▸ **SHORT PROBLEM**
Reproduce every line of the listing as written, apart from the pictures.

▸ **AVAILABLE DATA**

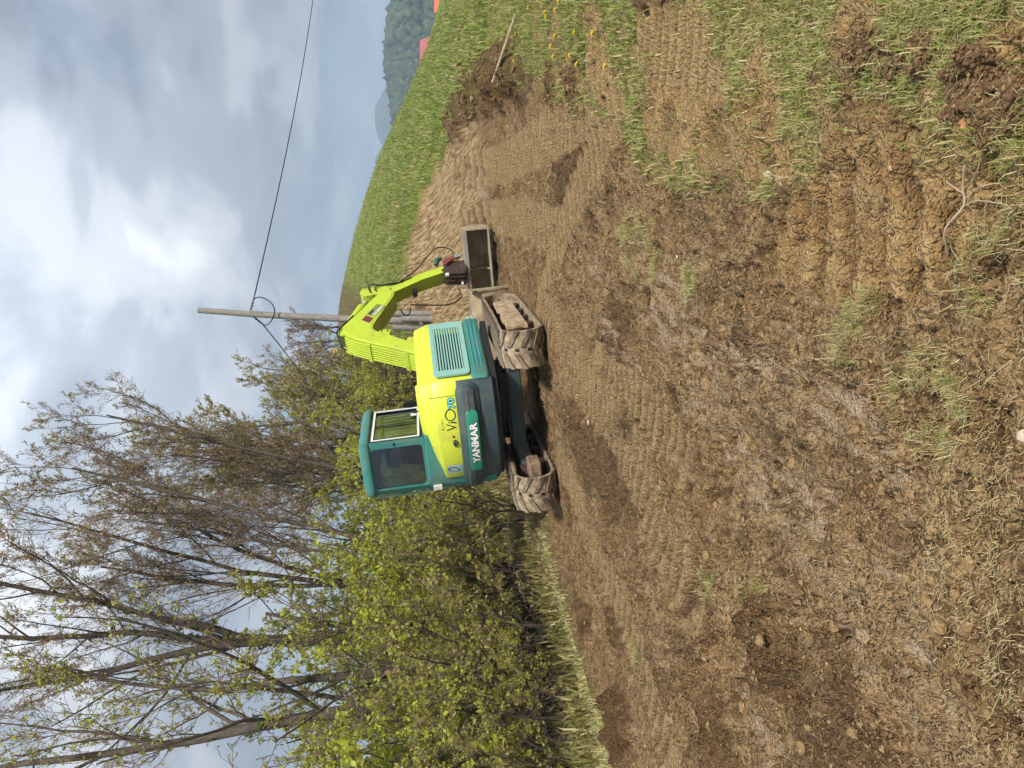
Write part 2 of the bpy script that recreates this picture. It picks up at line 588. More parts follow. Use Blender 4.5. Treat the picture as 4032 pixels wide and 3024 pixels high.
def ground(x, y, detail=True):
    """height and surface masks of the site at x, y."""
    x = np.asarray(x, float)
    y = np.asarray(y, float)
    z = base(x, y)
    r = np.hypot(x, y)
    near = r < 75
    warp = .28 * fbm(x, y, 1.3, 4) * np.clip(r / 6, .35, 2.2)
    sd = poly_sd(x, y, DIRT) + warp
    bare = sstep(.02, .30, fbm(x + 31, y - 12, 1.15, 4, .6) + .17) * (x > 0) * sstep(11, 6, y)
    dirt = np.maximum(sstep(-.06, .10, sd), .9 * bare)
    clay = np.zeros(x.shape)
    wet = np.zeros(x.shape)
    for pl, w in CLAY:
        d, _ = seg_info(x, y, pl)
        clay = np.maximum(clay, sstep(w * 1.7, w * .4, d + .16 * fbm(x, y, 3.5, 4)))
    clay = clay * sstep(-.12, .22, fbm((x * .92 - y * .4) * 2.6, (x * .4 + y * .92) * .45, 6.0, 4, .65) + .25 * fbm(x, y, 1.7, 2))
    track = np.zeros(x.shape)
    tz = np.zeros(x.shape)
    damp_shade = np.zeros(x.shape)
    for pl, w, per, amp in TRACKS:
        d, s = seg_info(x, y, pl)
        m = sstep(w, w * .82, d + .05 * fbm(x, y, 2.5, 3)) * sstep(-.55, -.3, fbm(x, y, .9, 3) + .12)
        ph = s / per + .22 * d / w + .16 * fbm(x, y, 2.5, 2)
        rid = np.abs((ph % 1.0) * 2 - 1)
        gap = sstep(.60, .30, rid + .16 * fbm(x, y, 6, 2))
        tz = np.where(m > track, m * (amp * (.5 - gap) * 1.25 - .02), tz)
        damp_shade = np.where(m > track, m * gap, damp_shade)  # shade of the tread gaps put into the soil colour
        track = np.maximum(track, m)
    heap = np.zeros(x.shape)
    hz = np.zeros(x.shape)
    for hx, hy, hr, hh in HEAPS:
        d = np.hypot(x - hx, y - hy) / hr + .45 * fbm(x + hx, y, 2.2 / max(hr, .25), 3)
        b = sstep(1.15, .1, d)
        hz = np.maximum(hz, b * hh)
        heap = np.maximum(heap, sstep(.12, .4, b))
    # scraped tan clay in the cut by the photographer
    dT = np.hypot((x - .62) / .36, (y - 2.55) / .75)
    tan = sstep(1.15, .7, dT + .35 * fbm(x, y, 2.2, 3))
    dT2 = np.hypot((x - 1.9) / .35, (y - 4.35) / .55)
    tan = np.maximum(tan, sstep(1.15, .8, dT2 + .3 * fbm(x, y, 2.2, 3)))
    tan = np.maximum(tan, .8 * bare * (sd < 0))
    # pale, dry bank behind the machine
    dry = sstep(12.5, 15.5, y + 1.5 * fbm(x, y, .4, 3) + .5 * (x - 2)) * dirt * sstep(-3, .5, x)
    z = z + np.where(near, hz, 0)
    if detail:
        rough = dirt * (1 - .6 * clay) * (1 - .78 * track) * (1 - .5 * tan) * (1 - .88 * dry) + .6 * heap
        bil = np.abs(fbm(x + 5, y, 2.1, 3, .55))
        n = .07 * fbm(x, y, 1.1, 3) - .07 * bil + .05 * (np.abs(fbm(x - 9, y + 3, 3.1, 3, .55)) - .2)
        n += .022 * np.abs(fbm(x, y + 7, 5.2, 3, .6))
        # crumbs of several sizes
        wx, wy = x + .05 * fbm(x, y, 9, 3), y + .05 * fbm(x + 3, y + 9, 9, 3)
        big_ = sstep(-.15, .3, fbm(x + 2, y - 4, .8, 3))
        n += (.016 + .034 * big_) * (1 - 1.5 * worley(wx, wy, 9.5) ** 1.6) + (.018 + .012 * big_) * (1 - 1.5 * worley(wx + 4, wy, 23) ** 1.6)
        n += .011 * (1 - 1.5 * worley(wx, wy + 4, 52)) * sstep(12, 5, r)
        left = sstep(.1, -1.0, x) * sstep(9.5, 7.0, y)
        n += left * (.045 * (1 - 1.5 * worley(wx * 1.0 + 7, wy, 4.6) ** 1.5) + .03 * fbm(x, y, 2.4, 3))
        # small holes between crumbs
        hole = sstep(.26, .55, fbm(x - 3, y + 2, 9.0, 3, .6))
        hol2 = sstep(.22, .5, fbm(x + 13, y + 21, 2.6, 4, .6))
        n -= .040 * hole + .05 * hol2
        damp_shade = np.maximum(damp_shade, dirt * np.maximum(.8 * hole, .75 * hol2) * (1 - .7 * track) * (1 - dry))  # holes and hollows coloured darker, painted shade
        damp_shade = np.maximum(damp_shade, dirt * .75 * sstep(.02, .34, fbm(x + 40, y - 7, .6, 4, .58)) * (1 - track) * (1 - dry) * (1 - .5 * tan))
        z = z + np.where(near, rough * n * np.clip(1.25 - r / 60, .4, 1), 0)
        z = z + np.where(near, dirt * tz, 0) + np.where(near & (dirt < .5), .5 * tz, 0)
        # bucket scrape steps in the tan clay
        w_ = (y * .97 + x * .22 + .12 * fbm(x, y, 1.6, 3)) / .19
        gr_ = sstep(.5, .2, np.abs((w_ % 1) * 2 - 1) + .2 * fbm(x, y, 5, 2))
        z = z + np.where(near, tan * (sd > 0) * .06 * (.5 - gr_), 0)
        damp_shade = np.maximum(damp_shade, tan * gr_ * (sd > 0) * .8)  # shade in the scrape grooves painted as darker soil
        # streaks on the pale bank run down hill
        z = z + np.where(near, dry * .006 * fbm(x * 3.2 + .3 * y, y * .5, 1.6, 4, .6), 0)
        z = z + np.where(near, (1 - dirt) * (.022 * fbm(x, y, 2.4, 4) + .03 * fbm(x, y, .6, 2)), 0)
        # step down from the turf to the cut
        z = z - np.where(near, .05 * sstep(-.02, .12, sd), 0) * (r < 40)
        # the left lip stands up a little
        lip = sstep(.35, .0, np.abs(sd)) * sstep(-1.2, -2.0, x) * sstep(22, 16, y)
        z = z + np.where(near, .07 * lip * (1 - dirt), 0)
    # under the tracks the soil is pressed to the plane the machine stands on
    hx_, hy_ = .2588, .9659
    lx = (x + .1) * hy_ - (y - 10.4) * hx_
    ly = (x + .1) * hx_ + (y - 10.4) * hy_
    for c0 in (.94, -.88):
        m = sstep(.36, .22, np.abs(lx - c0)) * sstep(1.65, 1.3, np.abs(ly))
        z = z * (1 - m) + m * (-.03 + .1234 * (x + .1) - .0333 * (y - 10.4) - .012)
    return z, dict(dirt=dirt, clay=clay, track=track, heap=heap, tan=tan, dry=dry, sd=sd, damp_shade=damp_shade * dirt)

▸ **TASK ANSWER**
Write part 2 of the bpy script that recreates this picture. It picks up at line 588. More parts follow. Use Blender 4.5. Treat the picture as 4032 pixels wide and 3024 pixels high.
def ground(x, y, detail=True):
    """height and surface masks of the site at x, y."""
    x = np.asarray(x, float)
    y = np.asarray(y, float)
    z = base(x, y)
    r = np.hypot(x, y)
    near = r < 75
    warp = .28 * fbm(x, y, 1.3, 4) * np.clip(r / 6, .35, 2.2)
    sd = poly_sd(x, y, DIRT) + warp
    bare = sstep(.02, .30, fbm(x + 31, y - 12, 1.15, 4, .6) + .17) * (x > 0) * sstep(11, 6, y)
    dirt = np.maximum(sstep(-.06, .10, sd), .9 * bare)
    clay = np.zeros(x.shape)
    wet = np.zeros(x.shape)
    for pl, w in CLAY:
        d, _ = seg_info(x, y, pl)
        clay = np.maximum(clay, sstep(w * 1.7, w * .4, d + .16 * fbm(x, y, 3.5, 4)))
    clay = clay * sstep(-.12, .22, fbm((x * .92 - y * .4) * 2.6, (x * .4 + y * .92) * .45, 6.0, 4, .65) + .25 * fbm(x, y, 1.7, 2))
    track = np.zeros(x.shape)
    tz = np.zeros(x.shape)
    damp_shade = np.zeros(x.shape)
    for pl, w, per, amp in TRACKS:
        d, s = seg_info(x, y, pl)
        m = sstep(w, w * .82, d + .05 * fbm(x, y, 2.5, 3)) * sstep(-.55, -.3, fbm(x, y, .9, 3) + .12)
        ph = s / per + .22 * d / w + .16 * fbm(x, y, 2.5, 2)
        rid = np.abs((ph % 1.0) * 2 - 1)
        gap = sstep(.60, .30, rid + .16 * fbm(x, y, 6, 2))
        tz = np.where(m > track, m * (amp * (.5 - gap) * 1.25 - .02), tz)
        damp_shade = np.where(m > track, m * gap, damp_shade)  # shade of the tread gaps put into the soil colour
        track = np.maximum(track, m)
    heap = np.zeros(x.shape)
    hz = np.zeros(x.shape)
    for hx, hy, hr, hh in HEAPS:
        d = np.hypot(x - hx, y - hy) / hr + .45 * fbm(x + hx, y, 2.2 / max(hr, .25), 3)
        b = sstep(1.15, .1, d)
        hz = np.maximum(hz, b * hh)
        heap = np.maximum(heap, sstep(.12, .4, b))
    # scraped tan clay in the cut by the photographer
    dT = np.hypot((x - .62) / .36, (y - 2.55) / .75)
    tan = sstep(1.15, .7, dT + .35 * fbm(x, y, 2.2, 3))
    dT2 = np.hypot((x - 1.9) / .35, (y - 4.35) / .55)
    tan = np.maximum(tan, sstep(1.15, .8, dT2 + .3 * fbm(x, y, 2.2, 3)))
    tan = np.maximum(tan, .8 * bare * (sd < 0))
    # pale, dry bank behind the machine
    dry = sstep(12.5, 15.5, y + 1.5 * fbm(x, y, .4, 3) + .5 * (x - 2)) * dirt * sstep(-3, .5, x)
    z = z + np.where(near, hz, 0)
    if detail:
        rough = dirt * (1 - .6 * clay) * (1 - .78 * track) * (1 - .5 * tan) * (1 - .88 * dry) + .6 * heap
        bil = np.abs(fbm(x + 5, y, 2.1, 3, .55))
        n = .07 * fbm(x, y, 1.1, 3) - .07 * bil + .05 * (np.abs(fbm(x - 9, y + 3, 3.1, 3, .55)) - .2)
        n += .022 * np.abs(fbm(x, y + 7, 5.2, 3, .6))
        # crumbs of several sizes
        wx, wy = x + .05 * fbm(x, y, 9, 3), y + .05 * fbm(x + 3, y + 9, 9, 3)
        big_ = sstep(-.15, .3, fbm(x + 2, y - 4, .8, 3))
        n += (.016 + .034 * big_) * (1 - 1.5 * worley(wx, wy, 9.5) ** 1.6) + (.018 + .012 * big_) * (1 - 1.5 * worley(wx + 4, wy, 23) ** 1.6)
        n += .011 * (1 - 1.5 * worley(wx, wy + 4, 52)) * sstep(12, 5, r)
        left = sstep(.1, -1.0, x) * sstep(9.5, 7.0, y)
        n += left * (.045 * (1 - 1.5 * worley(wx * 1.0 + 7, wy, 4.6) ** 1.5) + .03 * fbm(x, y, 2.4, 3))
        # small holes between crumbs
        hole = sstep(.26, .55, fbm(x - 3, y + 2, 9.0, 3, .6))
        hol2 = sstep(.22, .5, fbm(x + 13, y + 21, 2.6, 4, .6))
        n -= .040 * hole + .05 * hol2
        damp_shade = np.maximum(damp_shade, dirt * np.maximum(.8 * hole, .75 * hol2) * (1 - .7 * track) * (1 - dry))  # holes and hollows coloured darker, painted shade
        damp_shade = np.maximum(damp_shade, dirt * .75 * sstep(.02, .34, fbm(x + 40, y - 7, .6, 4, .58)) * (1 - track) * (1 - dry) * (1 - .5 * tan))
        z = z + np.where(near, rough * n * np.clip(1.25 - r / 60, .4, 1), 0)
        z = z + np.where(near, dirt * tz, 0) + np.where(near & (dirt < .5), .5 * tz, 0)
        # bucket scrape steps in the tan clay
        w_ = (y * .97 + x * .22 + .12 * fbm(x, y, 1.6, 3)) / .19
        gr_ = sstep(.5, .2, np.abs((w_ % 1) * 2 - 1) + .2 * fbm(x, y, 5, 2))
        z = z + np.where(near, tan * (sd > 0) * .06 * (.5 - gr_), 0)
        damp_shade = np.maximum(damp_shade, tan * gr_ * (sd > 0) * .8)  # shade in the scrape grooves painted as darker soil
        # streaks on the pale bank run down hill
        z = z + np.where(near, dry * .006 * fbm(x * 3.2 + .3 * y, y * .5, 1.6, 4, .6), 0)
        z = z + np.where(near, (1 - dirt) * (.022 * fbm(x, y, 2.4, 4) + .03 * fbm(x, y, .6, 2)), 0)
        # step down from the turf to the cut
        z = z - np.where(near, .05 * sstep(-.02, .12, sd), 0) * (r < 40)
        # the left lip stands up a little
        lip = sstep(.35, .0, np.abs(sd)) * sstep(-1.2, -2.0, x) * sstep(22, 16, y)
        z = z + np.where(near, .07 * lip * (1 - dirt), 0)
    # under the tracks the soil is pressed to the plane the machine stands on
    hx_, hy_ = .2588, .9659
    lx = (x + .1) * hy_ - (y - 10.4) * hx_
    ly = (x + .1) * hx_ + (y - 10.4) * hy_
    for c0 in (.94, -.88):
        m = sstep(.36, .22, np.abs(lx - c0)) * sstep(1.65, 1.3, np.abs(ly))
        z = z * (1 - m) + m * (-.03 + .1234 * (x + .1) - .0333 * (y - 10.4) - .012)
    return z, dict(dirt=dirt, clay=clay, track=track, heap=heap, tan=tan, dry=dry, sd=sd, damp_shade=damp_shade * dirt)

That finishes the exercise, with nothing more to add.